Yeule has released their new album – Glitch Princess – available everywhere today. It is a conversation about their experiences with sobriety and the consequent flood of emotions that they experienced. It’s an undiluted redirection of this emotional energy that is both haunting and comforting in equal measure. Listen to the album everywhere here.
Non-binary, London-based painter, musician, performance artist, and cyborg entity Nat Ćmiel – aka Yeule or The Glitch Princess – has today released their new album Glitch Princess. Glitch Princess is a futuristic-infused record from start to finish – part of the glitch genre, Yeule infuses the human and cyber elements with ease. It is a fulfilment of the potential that they established on Serotonin II, a total fusion of these elements, building a human universe within the cyberspace. It’s deeply futuristic yet with elements that feel immensely current too as Yeule takes you through their innermost thoughts and psyche.

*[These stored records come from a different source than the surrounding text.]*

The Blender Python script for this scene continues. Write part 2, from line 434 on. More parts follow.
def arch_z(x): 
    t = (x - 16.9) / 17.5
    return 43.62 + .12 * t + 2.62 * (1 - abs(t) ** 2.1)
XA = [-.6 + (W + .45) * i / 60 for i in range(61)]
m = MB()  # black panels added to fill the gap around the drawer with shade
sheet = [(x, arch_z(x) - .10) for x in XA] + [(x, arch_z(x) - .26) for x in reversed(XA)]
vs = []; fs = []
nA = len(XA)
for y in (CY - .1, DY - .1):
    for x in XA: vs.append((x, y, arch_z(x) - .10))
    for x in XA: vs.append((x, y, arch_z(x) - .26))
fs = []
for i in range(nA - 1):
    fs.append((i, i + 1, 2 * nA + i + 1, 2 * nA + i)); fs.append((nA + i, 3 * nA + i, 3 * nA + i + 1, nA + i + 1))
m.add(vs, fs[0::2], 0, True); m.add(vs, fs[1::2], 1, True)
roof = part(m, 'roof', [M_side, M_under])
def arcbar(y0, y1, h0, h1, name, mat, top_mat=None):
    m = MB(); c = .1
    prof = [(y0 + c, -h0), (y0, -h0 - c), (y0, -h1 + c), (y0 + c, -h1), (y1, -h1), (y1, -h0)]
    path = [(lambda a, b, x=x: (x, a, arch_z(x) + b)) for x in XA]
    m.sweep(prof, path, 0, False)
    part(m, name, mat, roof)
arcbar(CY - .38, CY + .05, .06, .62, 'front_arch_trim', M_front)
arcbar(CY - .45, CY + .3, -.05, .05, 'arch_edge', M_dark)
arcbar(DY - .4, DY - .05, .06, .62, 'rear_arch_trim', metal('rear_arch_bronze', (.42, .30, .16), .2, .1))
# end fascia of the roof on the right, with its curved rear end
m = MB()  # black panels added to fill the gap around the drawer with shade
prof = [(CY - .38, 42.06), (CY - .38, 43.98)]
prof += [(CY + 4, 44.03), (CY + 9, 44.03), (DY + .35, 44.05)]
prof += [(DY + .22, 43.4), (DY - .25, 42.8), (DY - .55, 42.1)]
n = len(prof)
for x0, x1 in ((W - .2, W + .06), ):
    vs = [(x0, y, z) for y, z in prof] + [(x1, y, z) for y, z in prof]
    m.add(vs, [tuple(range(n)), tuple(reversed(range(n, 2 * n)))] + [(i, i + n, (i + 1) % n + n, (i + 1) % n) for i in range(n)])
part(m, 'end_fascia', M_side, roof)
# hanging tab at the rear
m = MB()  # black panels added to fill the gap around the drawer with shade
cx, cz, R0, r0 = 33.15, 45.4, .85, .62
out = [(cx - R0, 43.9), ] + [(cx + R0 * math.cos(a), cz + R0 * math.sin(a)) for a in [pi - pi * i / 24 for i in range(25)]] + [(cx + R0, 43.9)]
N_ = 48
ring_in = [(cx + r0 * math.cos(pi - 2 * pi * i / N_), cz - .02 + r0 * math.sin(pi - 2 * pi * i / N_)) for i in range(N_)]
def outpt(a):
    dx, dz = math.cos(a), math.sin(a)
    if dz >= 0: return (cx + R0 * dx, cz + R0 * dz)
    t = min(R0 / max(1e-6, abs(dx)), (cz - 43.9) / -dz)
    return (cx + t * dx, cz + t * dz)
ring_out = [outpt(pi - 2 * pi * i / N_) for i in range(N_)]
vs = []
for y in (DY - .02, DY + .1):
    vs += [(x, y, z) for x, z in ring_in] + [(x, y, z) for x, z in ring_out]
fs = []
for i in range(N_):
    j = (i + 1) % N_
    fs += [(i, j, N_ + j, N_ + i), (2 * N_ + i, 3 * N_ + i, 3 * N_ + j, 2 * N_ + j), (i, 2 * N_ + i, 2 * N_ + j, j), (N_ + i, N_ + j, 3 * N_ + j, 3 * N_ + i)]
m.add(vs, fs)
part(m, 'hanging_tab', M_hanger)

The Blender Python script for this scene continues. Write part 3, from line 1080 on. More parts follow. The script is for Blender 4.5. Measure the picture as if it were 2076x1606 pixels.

It’s clear that Yeule has really found their home on Glitch Princess, it is a more polished and honed version of Serotonin II from the sequencing to the fusion of these futuristic and modern elements on the record, infusing glitch and distortion effects with ease and layering their music with a richness that is intoxicating.
‘My Name is Nat Ćmiel’ that begins the record is perhaps the most jarringly futuristic element of the project, as Yeule examines their innermost persona, thoughts and feelings, before leading into the more current feeling and atmospheric track ‘Electric,’ blending the two on ‘Flowers are Dead.’ Yeule appears to fall back on a childlike video game feel on ‘Eyes’ before indulging their stormier, haunted inner psyche on ‘Perfect Blue.’
Yeule is known for breaking boundaries and expectations and Glitch Princess is testament to that resolution. For fans of their music, there is much here to love and they have translated their material to a much wider audience on this record than on Serotonin II – there is an ease in translation and universality of the tortured emotions, hope and healing that feel more profound than their previous works – from the insecurity of the hauntingly childlike track ‘Eyes’ and the plaintive ‘Don’t Be Is Hard on Your Own Beauty to the frantic nature of ‘Too Dead Inside.’